Doing two lighter films has given the actress a “little bit of confidence” when it comes to her com­edic skills, which is why she’d love her next film to be an animated one—but, she adds in true Watts style, “something with a bit more arch would be more interesting to me than a safe, sweet family movie.” (Watts did say she has some voices up her sleeve but refused to do any on request. Understandably.)

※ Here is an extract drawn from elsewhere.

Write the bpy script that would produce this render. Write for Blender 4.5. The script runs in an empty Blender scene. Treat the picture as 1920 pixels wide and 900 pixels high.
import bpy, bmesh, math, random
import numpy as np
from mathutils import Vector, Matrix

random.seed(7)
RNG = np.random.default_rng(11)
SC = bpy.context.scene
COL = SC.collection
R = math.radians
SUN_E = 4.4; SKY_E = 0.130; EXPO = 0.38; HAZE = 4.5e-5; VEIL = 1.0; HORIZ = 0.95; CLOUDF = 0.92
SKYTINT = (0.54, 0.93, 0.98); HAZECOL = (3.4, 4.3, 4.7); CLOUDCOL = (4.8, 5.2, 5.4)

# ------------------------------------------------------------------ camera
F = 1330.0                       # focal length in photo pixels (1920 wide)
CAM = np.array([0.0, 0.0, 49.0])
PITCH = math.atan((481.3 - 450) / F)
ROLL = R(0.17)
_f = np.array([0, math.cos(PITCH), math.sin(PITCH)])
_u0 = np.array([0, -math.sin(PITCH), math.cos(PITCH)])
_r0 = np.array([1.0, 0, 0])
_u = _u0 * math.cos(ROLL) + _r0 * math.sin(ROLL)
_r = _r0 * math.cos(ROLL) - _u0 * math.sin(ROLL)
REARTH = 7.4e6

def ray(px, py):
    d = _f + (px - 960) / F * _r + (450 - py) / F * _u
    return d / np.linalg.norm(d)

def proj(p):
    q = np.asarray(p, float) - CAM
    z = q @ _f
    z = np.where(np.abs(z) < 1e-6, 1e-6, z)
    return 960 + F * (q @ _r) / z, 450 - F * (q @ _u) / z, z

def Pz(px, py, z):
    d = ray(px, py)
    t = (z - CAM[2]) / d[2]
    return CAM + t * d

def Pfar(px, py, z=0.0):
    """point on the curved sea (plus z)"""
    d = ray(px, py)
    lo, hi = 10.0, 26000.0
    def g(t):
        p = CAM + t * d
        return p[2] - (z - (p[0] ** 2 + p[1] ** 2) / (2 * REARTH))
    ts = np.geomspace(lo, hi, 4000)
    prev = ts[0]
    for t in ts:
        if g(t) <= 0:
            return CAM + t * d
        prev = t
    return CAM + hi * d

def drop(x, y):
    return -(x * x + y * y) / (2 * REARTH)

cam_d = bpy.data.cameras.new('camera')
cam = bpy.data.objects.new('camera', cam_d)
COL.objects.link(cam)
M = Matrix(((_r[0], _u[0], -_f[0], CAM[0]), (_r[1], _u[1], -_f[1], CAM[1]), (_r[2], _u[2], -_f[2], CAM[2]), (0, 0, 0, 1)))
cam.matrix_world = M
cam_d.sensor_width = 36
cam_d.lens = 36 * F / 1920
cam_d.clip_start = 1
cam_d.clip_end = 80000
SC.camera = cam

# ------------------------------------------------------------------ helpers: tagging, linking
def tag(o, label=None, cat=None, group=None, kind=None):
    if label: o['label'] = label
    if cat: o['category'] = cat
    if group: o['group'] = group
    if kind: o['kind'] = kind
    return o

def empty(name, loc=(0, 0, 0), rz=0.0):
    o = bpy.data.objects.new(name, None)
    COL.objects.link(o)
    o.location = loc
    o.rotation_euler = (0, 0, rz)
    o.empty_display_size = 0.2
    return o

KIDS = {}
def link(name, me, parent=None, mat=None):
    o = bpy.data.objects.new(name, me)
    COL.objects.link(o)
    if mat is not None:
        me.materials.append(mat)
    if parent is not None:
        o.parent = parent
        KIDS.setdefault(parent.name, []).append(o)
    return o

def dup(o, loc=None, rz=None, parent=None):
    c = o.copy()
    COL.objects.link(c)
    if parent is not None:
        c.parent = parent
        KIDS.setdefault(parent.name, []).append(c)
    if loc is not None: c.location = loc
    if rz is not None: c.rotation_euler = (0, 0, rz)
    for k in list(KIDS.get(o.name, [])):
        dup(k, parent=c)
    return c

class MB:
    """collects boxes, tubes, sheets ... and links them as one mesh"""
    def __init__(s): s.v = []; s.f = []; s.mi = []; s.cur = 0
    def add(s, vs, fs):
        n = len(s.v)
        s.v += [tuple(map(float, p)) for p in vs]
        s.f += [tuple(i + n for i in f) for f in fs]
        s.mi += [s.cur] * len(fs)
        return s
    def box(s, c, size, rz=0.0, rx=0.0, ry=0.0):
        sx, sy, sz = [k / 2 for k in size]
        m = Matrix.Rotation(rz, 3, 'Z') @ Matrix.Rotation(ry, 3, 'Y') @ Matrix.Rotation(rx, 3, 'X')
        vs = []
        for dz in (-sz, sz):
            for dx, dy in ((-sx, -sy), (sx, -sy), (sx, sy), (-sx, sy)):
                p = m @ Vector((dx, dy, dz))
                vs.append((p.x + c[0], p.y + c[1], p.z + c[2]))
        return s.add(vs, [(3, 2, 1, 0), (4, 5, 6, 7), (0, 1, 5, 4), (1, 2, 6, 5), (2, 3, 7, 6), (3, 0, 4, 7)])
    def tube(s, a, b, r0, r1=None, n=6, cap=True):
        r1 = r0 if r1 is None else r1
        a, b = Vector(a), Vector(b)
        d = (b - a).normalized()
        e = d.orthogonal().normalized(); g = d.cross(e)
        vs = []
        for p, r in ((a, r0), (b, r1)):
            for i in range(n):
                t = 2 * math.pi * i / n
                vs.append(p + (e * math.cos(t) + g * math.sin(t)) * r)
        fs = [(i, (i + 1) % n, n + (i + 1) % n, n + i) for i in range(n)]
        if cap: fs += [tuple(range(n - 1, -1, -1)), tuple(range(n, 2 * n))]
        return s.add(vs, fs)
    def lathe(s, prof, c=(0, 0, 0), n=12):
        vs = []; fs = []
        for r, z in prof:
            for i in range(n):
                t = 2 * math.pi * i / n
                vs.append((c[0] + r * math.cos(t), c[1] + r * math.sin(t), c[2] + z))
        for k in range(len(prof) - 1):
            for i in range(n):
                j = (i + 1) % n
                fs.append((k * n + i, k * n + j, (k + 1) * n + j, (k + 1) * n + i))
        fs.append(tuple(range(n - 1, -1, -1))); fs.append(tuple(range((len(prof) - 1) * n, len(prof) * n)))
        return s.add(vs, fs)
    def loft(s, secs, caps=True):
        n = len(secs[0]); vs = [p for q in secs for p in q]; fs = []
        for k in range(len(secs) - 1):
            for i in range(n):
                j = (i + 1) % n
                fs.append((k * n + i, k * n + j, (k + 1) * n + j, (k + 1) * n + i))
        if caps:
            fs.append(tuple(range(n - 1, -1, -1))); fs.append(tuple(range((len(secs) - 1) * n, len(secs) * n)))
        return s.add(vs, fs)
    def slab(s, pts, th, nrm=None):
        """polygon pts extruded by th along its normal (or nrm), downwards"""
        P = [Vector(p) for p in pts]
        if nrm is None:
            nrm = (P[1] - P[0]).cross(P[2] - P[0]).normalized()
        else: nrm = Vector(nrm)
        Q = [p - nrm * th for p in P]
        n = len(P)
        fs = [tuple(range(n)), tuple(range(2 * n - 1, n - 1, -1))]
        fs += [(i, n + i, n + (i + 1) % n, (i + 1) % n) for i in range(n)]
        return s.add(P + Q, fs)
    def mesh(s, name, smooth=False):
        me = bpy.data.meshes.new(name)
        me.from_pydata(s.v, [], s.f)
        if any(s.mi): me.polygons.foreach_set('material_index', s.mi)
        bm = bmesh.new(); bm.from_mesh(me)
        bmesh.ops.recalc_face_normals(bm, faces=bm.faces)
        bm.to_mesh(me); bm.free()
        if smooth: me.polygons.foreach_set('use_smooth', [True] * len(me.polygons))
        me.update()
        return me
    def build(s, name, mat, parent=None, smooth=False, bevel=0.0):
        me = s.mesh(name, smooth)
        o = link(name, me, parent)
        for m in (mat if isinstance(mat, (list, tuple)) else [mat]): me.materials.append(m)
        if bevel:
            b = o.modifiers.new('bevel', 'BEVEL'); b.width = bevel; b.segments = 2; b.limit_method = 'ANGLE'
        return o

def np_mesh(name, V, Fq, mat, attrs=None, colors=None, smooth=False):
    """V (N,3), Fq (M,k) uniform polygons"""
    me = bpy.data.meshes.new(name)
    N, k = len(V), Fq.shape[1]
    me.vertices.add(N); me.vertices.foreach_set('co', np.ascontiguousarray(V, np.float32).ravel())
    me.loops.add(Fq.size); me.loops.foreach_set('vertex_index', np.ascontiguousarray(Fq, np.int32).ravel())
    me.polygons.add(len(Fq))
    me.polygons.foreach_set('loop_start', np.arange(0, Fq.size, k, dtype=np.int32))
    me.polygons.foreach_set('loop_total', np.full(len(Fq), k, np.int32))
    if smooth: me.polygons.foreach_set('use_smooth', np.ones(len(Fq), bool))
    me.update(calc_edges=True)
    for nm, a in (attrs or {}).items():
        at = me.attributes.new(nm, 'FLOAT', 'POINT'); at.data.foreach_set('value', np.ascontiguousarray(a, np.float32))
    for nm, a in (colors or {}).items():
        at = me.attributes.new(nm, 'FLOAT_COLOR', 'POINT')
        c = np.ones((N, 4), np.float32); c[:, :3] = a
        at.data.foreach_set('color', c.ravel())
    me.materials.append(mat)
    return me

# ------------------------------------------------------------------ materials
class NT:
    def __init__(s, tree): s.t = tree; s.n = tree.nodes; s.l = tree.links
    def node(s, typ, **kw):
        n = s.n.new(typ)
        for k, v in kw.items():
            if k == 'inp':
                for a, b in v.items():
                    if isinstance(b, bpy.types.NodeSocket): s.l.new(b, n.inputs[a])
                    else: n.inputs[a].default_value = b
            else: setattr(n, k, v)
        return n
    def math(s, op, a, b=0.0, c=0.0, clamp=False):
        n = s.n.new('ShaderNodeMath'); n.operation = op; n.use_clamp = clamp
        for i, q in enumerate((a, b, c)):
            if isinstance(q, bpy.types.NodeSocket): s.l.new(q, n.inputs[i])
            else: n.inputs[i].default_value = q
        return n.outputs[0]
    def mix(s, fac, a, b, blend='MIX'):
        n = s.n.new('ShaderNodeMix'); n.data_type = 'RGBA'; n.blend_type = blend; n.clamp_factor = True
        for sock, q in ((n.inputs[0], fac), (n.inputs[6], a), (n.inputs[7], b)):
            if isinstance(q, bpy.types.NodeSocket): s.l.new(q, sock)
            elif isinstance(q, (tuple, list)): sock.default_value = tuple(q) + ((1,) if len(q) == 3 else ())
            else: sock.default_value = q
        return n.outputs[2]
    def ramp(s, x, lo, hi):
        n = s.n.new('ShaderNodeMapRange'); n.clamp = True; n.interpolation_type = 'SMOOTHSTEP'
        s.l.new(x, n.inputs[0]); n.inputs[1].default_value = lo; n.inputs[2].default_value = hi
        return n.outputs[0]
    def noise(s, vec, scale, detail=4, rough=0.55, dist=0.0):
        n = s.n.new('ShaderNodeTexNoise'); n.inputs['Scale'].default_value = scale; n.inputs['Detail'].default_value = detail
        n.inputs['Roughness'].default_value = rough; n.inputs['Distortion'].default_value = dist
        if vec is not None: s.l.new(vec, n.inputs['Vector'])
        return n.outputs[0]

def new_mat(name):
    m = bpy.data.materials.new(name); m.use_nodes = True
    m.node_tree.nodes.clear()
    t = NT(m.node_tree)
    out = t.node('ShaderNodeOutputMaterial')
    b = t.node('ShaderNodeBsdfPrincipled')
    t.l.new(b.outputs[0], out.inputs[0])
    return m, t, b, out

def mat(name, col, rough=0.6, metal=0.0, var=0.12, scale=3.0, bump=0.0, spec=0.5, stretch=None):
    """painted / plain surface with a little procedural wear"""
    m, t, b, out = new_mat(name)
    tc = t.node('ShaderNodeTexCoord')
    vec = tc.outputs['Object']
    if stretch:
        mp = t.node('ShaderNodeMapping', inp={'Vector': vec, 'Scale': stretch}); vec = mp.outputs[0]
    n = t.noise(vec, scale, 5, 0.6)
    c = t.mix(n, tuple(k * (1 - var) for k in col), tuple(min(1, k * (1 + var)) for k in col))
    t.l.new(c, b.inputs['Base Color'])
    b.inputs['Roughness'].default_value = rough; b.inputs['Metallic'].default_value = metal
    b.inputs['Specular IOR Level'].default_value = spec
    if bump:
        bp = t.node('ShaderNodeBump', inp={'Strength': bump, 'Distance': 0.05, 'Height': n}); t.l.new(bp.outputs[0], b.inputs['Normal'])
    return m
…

Part of the reason she wants to do an animated film is so her children can enjoy it. And throughout our conversation, it’s clear that her two sons, aged eight and seven, along with her partner, actor Liev Schreiber, are what really make her world go round. “I try to live my life as a normal person would, even though it’s not normal to have paparazzi follow you about,” she says. “I’m not going to have my kid get a late note [at school] because I had to spend an extra 20 minutes blow-drying my hair!”

When talking about her family, Watts’ face lights up. Even when she was approached by L’Oréal Paris late last year to be a brand spokesperson, it was her family that came to mind first. “I thought, ‘Oh, this is going to be easy—I know how to sell a L’Oréal product like Elnett.’ I have images of my grandmother spraying this plume of it around her head, setting her ’do in rollers,” she says, smiling.

She laughs when talking about Schreiber, who pokes fun at “how English” she and her mom get when they’re in England. “He always says my accent changes depending on whom I’m with—and he’s probably right!”

Her most unguarded moment comes when she’s asked what she would do on a perfect day, free of the restrictions of time, space and reality. “I’d go up on a magic carpet with Liev and my children. We’d be up in the clouds, having a very nice picnic!”